Tabletop roleplaying doesn't work if the referee is not a fair arbiter.

Keep in mind that the first tabletop roleplaying campaign out there Blackmoor didn't have a setup where the referee was running the "opposition". There were players playing the good guys and players playing the bad the guy. While Dave Arneson was running some NPCs, he mostly adjudicating between two opposing group of players. Later he did run the Blackmoor Dungeon where he handled the monster. But even then there were players who were involved like Sir Fang the Vampire Lord.

I am describing this bit of history to illustrate that the referee being a fair arbiter lies at the heart of tabletop roleplaying. WIthout it none of it work.

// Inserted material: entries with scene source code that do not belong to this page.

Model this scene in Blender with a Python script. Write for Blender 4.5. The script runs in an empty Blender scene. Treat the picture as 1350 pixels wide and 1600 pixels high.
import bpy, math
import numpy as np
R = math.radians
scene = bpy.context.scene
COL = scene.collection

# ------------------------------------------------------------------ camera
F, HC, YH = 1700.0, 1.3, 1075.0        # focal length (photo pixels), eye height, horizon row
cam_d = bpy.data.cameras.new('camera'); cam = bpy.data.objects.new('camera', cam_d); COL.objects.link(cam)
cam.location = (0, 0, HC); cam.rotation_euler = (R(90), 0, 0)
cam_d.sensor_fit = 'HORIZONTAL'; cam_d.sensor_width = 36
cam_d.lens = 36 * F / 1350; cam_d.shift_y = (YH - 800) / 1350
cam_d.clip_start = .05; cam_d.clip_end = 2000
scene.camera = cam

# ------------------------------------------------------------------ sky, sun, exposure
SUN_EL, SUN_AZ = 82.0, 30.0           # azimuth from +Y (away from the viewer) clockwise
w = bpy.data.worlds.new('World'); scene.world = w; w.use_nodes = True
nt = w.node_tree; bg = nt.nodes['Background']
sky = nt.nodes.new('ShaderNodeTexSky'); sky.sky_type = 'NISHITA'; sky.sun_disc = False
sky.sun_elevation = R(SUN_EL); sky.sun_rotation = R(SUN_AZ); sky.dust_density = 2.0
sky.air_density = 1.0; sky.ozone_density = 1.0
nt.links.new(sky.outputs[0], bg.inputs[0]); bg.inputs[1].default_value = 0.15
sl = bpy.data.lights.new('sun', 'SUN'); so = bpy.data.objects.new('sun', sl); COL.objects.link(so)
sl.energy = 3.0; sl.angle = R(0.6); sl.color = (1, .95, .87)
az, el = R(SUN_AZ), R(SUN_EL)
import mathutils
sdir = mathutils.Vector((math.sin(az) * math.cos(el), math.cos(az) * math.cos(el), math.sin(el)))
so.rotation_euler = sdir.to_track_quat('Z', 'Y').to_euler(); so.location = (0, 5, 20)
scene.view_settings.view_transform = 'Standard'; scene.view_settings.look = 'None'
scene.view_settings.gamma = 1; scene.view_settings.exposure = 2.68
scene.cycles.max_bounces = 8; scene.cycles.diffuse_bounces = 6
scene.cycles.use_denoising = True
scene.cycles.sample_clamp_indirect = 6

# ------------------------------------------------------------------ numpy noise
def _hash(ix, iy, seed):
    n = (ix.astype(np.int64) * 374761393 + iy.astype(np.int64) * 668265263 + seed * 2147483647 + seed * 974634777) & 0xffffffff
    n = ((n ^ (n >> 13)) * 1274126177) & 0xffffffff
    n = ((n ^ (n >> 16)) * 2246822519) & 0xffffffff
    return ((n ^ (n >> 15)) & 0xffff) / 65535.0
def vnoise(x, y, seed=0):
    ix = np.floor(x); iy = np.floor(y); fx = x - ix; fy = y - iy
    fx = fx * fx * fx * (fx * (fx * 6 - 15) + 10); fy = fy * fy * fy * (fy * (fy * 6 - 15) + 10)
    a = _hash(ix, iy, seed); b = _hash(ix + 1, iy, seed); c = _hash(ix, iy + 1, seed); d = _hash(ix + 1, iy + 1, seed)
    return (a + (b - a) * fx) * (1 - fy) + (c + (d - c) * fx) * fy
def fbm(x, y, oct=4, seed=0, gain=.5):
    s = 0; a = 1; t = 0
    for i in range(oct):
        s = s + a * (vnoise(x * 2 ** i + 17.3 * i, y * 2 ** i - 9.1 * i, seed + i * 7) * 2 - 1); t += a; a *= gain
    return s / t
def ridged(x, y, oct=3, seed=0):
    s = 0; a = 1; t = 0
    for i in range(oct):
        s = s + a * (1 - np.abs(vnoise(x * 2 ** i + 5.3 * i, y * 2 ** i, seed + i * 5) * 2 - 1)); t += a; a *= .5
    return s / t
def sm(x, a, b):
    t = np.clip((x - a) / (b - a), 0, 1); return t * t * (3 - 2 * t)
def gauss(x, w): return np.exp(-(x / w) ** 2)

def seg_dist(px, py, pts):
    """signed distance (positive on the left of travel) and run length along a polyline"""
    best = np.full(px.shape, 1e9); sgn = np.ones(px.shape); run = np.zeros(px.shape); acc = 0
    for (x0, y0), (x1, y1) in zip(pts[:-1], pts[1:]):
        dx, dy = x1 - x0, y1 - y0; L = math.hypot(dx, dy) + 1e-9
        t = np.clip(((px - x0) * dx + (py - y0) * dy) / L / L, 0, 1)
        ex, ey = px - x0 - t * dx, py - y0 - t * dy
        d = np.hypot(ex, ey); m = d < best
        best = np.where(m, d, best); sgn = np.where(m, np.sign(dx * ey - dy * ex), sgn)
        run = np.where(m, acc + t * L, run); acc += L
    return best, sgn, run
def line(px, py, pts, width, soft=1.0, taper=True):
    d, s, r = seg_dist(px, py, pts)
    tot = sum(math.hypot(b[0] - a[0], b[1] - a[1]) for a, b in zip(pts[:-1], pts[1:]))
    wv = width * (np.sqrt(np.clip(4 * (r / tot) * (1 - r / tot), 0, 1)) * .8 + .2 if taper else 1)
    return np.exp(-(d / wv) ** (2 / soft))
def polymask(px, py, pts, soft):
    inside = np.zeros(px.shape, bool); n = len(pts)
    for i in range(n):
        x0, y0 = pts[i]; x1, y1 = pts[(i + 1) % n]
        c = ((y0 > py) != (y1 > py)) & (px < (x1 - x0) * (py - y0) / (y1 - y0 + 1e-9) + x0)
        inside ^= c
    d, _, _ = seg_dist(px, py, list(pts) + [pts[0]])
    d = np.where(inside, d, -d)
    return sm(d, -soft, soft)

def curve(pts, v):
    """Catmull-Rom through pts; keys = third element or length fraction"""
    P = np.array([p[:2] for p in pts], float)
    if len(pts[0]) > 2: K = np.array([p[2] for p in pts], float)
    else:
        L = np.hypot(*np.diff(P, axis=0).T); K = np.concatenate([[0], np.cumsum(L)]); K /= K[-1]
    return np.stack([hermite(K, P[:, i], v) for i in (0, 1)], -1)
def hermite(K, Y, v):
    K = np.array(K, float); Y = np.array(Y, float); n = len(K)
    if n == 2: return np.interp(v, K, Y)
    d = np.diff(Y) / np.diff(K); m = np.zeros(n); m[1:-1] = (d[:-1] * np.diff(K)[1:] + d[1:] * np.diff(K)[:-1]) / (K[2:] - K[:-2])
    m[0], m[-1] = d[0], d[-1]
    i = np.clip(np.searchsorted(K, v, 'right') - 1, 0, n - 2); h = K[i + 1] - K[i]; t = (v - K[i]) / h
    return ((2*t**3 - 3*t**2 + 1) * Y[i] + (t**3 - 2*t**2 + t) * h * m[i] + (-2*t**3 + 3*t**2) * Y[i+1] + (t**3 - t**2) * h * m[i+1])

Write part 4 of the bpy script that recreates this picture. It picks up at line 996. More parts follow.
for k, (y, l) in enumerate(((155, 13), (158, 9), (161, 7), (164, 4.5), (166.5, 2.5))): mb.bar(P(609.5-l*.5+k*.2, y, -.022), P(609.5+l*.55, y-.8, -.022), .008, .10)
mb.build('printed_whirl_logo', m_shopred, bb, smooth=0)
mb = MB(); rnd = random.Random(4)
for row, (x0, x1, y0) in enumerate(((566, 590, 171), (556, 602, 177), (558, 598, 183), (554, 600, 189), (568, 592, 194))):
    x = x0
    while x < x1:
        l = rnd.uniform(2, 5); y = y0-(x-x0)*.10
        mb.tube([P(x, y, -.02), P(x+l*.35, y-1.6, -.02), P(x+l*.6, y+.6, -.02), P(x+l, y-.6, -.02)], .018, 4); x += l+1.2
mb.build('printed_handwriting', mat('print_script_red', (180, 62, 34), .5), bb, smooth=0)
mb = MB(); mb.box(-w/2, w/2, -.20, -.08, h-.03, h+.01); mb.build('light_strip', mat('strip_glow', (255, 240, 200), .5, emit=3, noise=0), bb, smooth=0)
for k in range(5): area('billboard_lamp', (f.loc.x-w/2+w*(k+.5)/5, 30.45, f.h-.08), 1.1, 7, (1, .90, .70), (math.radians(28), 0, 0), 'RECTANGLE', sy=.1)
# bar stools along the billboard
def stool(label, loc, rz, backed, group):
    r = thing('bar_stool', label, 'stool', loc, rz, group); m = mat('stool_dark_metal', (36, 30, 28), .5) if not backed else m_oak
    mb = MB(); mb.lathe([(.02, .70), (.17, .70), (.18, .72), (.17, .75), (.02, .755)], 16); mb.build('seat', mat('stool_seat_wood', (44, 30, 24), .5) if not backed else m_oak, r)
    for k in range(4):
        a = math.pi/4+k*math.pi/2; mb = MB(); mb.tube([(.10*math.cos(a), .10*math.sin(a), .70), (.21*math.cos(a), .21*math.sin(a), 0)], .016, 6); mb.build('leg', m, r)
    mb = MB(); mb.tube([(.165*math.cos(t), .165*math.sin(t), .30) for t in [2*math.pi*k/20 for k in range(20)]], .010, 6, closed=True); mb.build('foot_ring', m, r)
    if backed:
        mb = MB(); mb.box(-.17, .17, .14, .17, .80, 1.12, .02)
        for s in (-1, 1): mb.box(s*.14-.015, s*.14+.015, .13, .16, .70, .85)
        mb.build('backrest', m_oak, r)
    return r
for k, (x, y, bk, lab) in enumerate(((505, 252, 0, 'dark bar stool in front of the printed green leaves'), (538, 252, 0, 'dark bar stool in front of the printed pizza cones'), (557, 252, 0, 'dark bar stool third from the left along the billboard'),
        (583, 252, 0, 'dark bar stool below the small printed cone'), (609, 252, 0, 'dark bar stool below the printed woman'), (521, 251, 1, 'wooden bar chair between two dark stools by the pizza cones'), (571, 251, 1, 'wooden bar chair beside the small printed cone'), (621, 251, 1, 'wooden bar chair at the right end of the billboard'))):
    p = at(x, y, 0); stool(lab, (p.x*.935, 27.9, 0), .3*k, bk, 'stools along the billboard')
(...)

It now about having power. It about the fact that a major reason why tabletop roleplaying works is the players only know what their character knows.

Nor is dispersing the decision making about the setting, it locales, creatures and characters is a magic bullet for making a campaign better. Instead of relying on one guy getting it right, now you have to rely on the group getting it right. It can work, but small group dynamic ensures that there will be as many negative outcomes as there with a single human referee although they will be different.